Jeremiah 10:19

Verbanning voor het zondige Israël

De toon van de profeet verandert weer. De HEERE roept Jeruzalem – “u die in de vesting woont” – op zich voor te bereiden op hun wegvoering in ballingschap (Jr 10:17; vgl. Ez 12:3-16). Ze moeten maar alvast bij elkaar pakken wat ze voor de ballingschap nodig hebben. Ze mogen zich misschien wel in hun vesting veilig voelen, maar dat is een schijnveiligheid.

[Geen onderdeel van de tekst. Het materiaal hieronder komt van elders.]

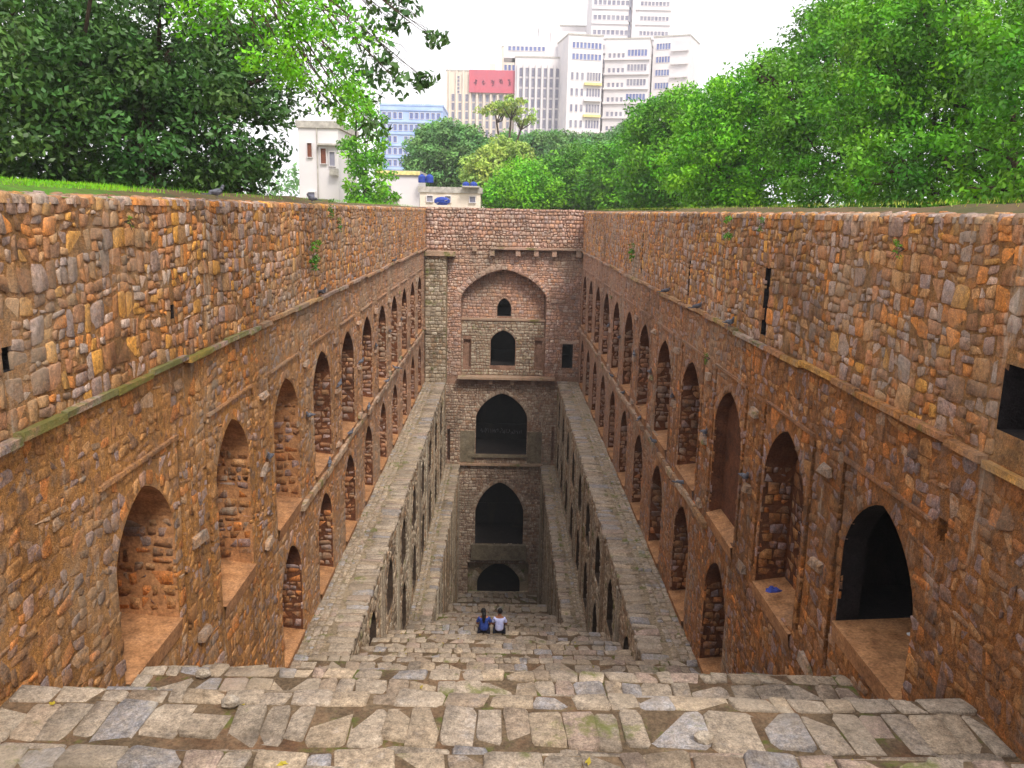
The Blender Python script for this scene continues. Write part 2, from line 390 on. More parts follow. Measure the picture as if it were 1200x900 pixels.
def stones(fr, q, name, mat, parent, pal, relief=(.04, .08), gap=.013, top300=300, lod=1, corner=(.05, .24), inset=.86, smoothstuff=False, region=True, label=None, rest='rubble_fill'):
    """all quads -> stones; the ones that show largest become objects, the others one 'stuff' part"""
    n = len(q)
    if n == 0: return
    c = q.mean(1, keepdims=True); d = q-c; L = np.linalg.norm(d, axis=2, keepdims=True)
    q = c+d*np.maximum(.3, 1-gap*1.5/np.maximum(L, .02))
    P = []
    for k in range(4):
        a, b = q[:, k], q[:, (k+1) % 4]
        t = rng.uniform(*corner, (n, 1)); s = rng.uniform(*corner, (n, 1))
        P += [a+(b-a)*t, a+(b-a)*(1-s)]
    P = np.stack(P, 1)+rng.uniform(-.008, .008, (n, 8, 2)); c = P.mean(1, keepdims=True)
    h = rng.uniform(*relief, (n, 1)); tilt = rng.uniform(-.35, .35, (n, 1, 2))
    rings = []
    def ring(scale, hh, tl):
        p = c+(P-c)*scale
        nn = hh+tl*((p-c)*tilt).sum(2)*.35
        rings.append(fr.p(p[..., 0], p[..., 1], nn))
    ring(1.04, np.full((n, 1), -.04), 0)
    if lod: ring(1.0, h*.55, .5)
    ring((inset+rng.uniform(-.05, .05, (n, 8, 1))), h*rng.uniform(.92, 1.08, (n, 8)), 1)
    R = len(rings); V = np.stack(rings, 1)                       # n,R,8,3
    ctr = V.mean(2)[:, -1]; px, py, z = project(V[:, -1])
    area = (px.max(1)-px.min(1))*(py.max(1)-py.min(1))
    vis = (z.min(1) > .5) & (px.max(1) > 0) & (px.min(1) < 1200) & (py.max(1) > 0) & (py.min(1) < 900)
    area = np.where(vis, area, 0)
    if region:
        ph = .5+.5*np.sin(ctr[:, 1]*.45+ctr[:, 0])*np.sin(ctr[:, 2]*.9+1.3+ctr[:, 1]*.21)+.25*np.sin(ctr[:, 1]*1.7)
        T = colours(pal, n, ph)
    else: T = colours(pal, n)
    if pal == 'up': T = T*np.array([1.0, .92, .86])*rng.uniform(.72, 1.18, (n, 1))
    if pal == 'low': T = T*np.array([1.06, .98, .92])*rng.uniform(.75, 1.25, (n, 1))
    if pal == 'step': T = T*.86*rng.uniform(.82, 1.12, (n, 1))
    loops = []; sizes = []
    for r in range(R-1):
        for k in range(8): loops += [r*8+k, r*8+(k+1) % 8, (r+1)*8+(k+1) % 8, (r+1)*8+k]; sizes.append(4)
    loops += [(R-1)*8+k for k in range(8)]; sizes.append(8)
    flip = np.dot(np.cross(fr.U, fr.V), fr.N) < 0
    loops = np.array(loops)
    if flip:
        st = np.concatenate([[0], np.cumsum(sizes)]); loops = np.concatenate([loops[st[i]:st[i+1]][::-1] for i in range(len(sizes))])
    F = len(sizes); order = np.argsort(-area); big = [i for i in order[:top300] if area[i] > 45]
    bs = set(big)
    for i in big:
        o = ctr[i]
        me = np_mesh(name, V[i].reshape(-1, 3)-o, loops, sizes, np.tile(T[i], (F, 1)))
        ob = link(name, me, parent, mat); ob.location = o
        if label: ob['label'] = label
    rest_i = np.array([i for i in range(n) if i not in bs], int)
    if len(rest_i):
        m = len(rest_i); VV = V[rest_i].reshape(-1, 3)
        LL = (loops[None]+(np.arange(m)*R*8)[:, None]).ravel()
        me = np_mesh(rest, VV, LL, np.tile(sizes, m), np.repeat(T[rest_i], F, 0))
        tag(link(rest, me, parent, mat), kind='stuff')

# ---------------------------------------------------------------- dimensions of the stepwell (metres, eye at z = 0)
WX, L1X, L2X = 5.2, 3.85, 2.88
Z1, Z2, ZF = -11.3, -17.3, -27.3
YE = 55.5; ZS = -2.46
BANDS = [(-5.0, 1.2, -1.62), (4.95, 5.80, -4.2), (7.18, 8.2, -5.2), (10.5, 11.1, -6.65), (18.75, 19.4, -11.25), (20.9, 21.35, -12.1), (22.9, 23.5, -13.0),
         (26.1, 26.8, -14.5), (31.8, 32.6, -17.25), (35.9, 36.5, -18.9), (43.3, 44.4, -22.3), (53.6, 55.9, -27.1)]
STEPS = []
for i, (a, b, z) in enumerate(BANDS):
    if i:
        pb, pz = BANDS[i-1][1], BANDS[i-1][2]; k = max(2, round((pz-z)/.34)); Lh = a-pb
        for j in range(1, k):
            STEPS.append((pb+(j-1)*Lh/k, pb+j*Lh/k, pz-j*(pz-z)/k-.035, False))
        STEPS.append((pb+(k-1)*Lh/k, b, z, True))
    else: STEPS.append((a, b, z, True))
def stair_z(y):
    for a, b, z, _ in STEPS:
        if y < b: return z
    return ZF

# ---------------------------------------------------------------- ground and far terrain
g = MB()
gz = -1.5
for x0, x1, y0, y1 in ((-500, -7.3, -60, 700), (7.3, 500, -60, 700), (-7.3, 7.3, 57, 700), (-7.3, 7.3, -60, -4.9)):
    g.face([(x0, y0, gz), (x1, y0, gz), (x1, y1, gz), (x0, y1, gz)])
tag(g.build('ground', M['ground']), kind='structure')

# ---------------------------------------------------------------- staircase
st = tag(empty('staircase', (0, 0, 0)), 'worn grey stone staircase of uneven slabs descending to the bottom arch', 'staircase')
def half_w(y):
    return WX if y < 19.35 else (L1X if y < 32.5 else L2X)
core = MB()
pz = -1.62
for a, b, z, _ in STEPS:
    hw = half_w((a+b)/2)
    core.face([(-hw, a, z), (hw, a, z), (hw, b, z), (-hw, b, z)])
    core.face([(-hw, a, pz), (hw, a, pz), (hw, a, z), (-hw, a, z)]); pz = z
core.face([(-WX, -4.9, gz), (WX, -4.9, gz), (WX, -4.9, -1.62), (-WX, -4.9, -1.62)])
core.build('step_core', M['earth'], st)
qs = []
fs = Frame((0, 0, 0), (1, 0, 0), (0, 1, 0), (0, 0, 1))
allq = []
for a, b, z, vis in STEPS:
    hw = half_w((a+b)/2)-.02; a2 = max(a, 2.0)
    if b < 3.0: a2 = max(a, -1)
    dep = b-a2; u = -hw
    far = b+.03
    if vis and dep > .9 and b > 3:            # slab row at the back, small rubble at the lip
        lip = .26; rows = [(b-lip, far, .18, .5), (b-lip-.7, b-lip, .24, .46), (b-lip*.5-far*.5+lip*0, far, .2, .55)][:2]
        if dep > 1.3: rows.append((max(a2, b-lip-1.45), b-lip-.72, .3, .7))
    elif dep > 1.3:
        rows = []; v = far
        while v > a2+.2: rows.append((max(a2, v-.6), v, .35, .8)); v -= .6
    elif vis: rows = [(a2 if dep < .75 else b-.7, far, .28, .58)]
    else: rows = [(a2+.02, far, .3, .75)]
    for r0, r1, w0, w1 in rows:
        u = -hw
        while u < hw-.05:
            wd = random.uniform(w0, w1)*(1.5 if random.random() < .12 else 1)
            if u+wd > hw-.15: wd = hw-u
            sk = random.uniform(-.06, .06); e0 = random.choice((0, 0, .03, .08, .16)) if r1-r0 > .4 and vis else random.uniform(0, .04); e1 = random.uniform(-.05, .03)
            allq.append(([(u+sk, r0+e0), (u+wd+sk, r0+e0*.6), (u+wd, r1+e1), (u, r1+e1)], z)); u += wd
zs = np.array([z for _, z in allq]); Q = np.array([q for q, _ in allq])
Q += rng.uniform(-.016, .016, Q.shape)
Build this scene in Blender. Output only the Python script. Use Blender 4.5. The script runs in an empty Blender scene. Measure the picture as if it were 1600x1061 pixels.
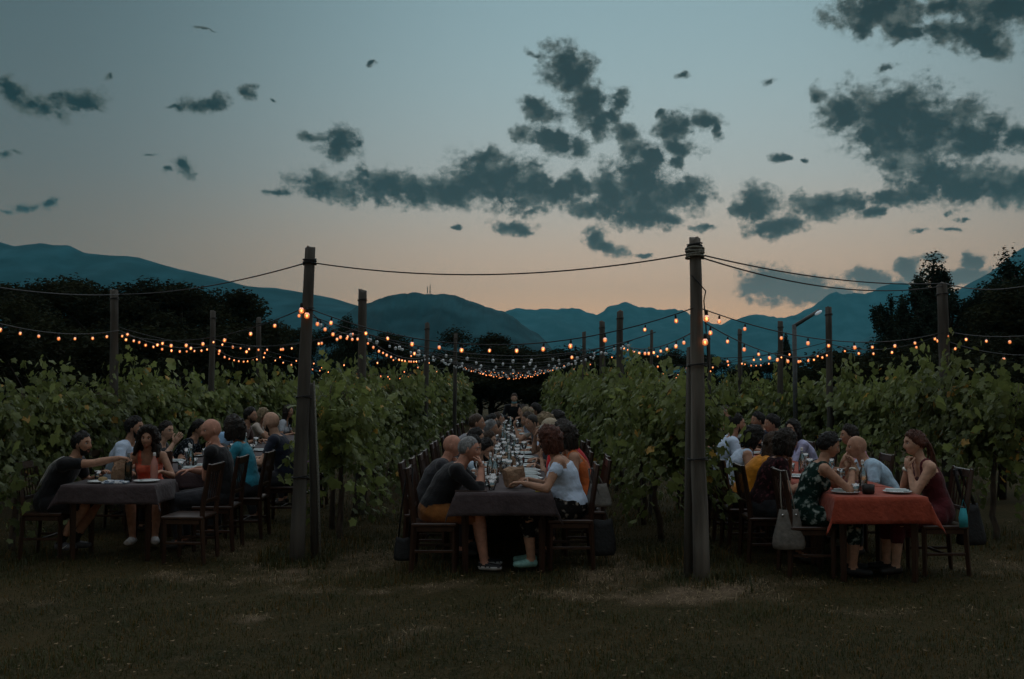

De HEERE gaat Zijn volk de gevolgen van hun ontrouw laten ondervinden door hen weg te slingeren (Jr 10:18). Hun wegvoering naar Babel zal plaatsvinden met de kracht en snelheid van een steen die wordt weggeslingerd, zonder zich daartegen te kunnen verzetten, zoals een steen zich niet verzet als hij weggeslingerd wordt. De HEERE zal hen benauwen met de verschrikkingen van de ballingschap. Dan zullen ze de waarheid ondervinden van alle waarschuwingen die hun door de HEERE gegeven zijn.

Bij het horen van deze woorden krimpt Jeremia ineen (Jr 10:19). Hij maakt zich een met hen die weigeren naar zijn boodschap te luisteren en daarom geoordeeld worden. Hij heeft zijn volk zo lief, dat hij de oordelen van God over Zijn volk als een ziekte op zich voelt drukken en die hij, zonder hoop op genezing, moet dragen (vgl. Na 3:19a).

Door Gods oordeel is hij alles kwijtgeraakt waar hij rust en gezelschap heeft gevonden (Jr 10:20). Daaronder kunnen we de tempel verstaan, maar ook Jeruzalem en het hele land. De touwen, de verbindingen, wat alles bij elkaar houdt, zijn verbroken. Niemand heeft nog ergens houvast. Er is ook niemand die een verandering ten goede kan bewerken, die de tent weer kan opzetten en de tentkleden weer opstelt. Niemand kan het kwijtgeraakte herstellen. Zo groot zijn de verwoesting en verlatenheid.

Jeremia kent de oorzaak wel. De herders, de leiders van het volk, koningen als Jojakim en Zedekia en lagere bestuurders, hebben de HEERE verlaten (Jr 10:21). Ze hebben Hem niet geraadpleegd en dan is het onmogelijk om verstandig te handelen. Hun verkeerde voorbeeld heeft het hele volk als een kudde verspreid. De eenheid is weg.

Het angstaanjagende geluid van naderend oordeel volgt (Jr 10:22). Het gerucht bereikt de stad dat de legers van Babel in het noorden het land zijn binnengevallen. De gevolgen zijn duidelijk. Ze zullen de steden van Juda tot een woestenij maken. Mensen zullen er niet meer kunnen wonen. Het zullen verblijfplaatsen van jakhalzen worden.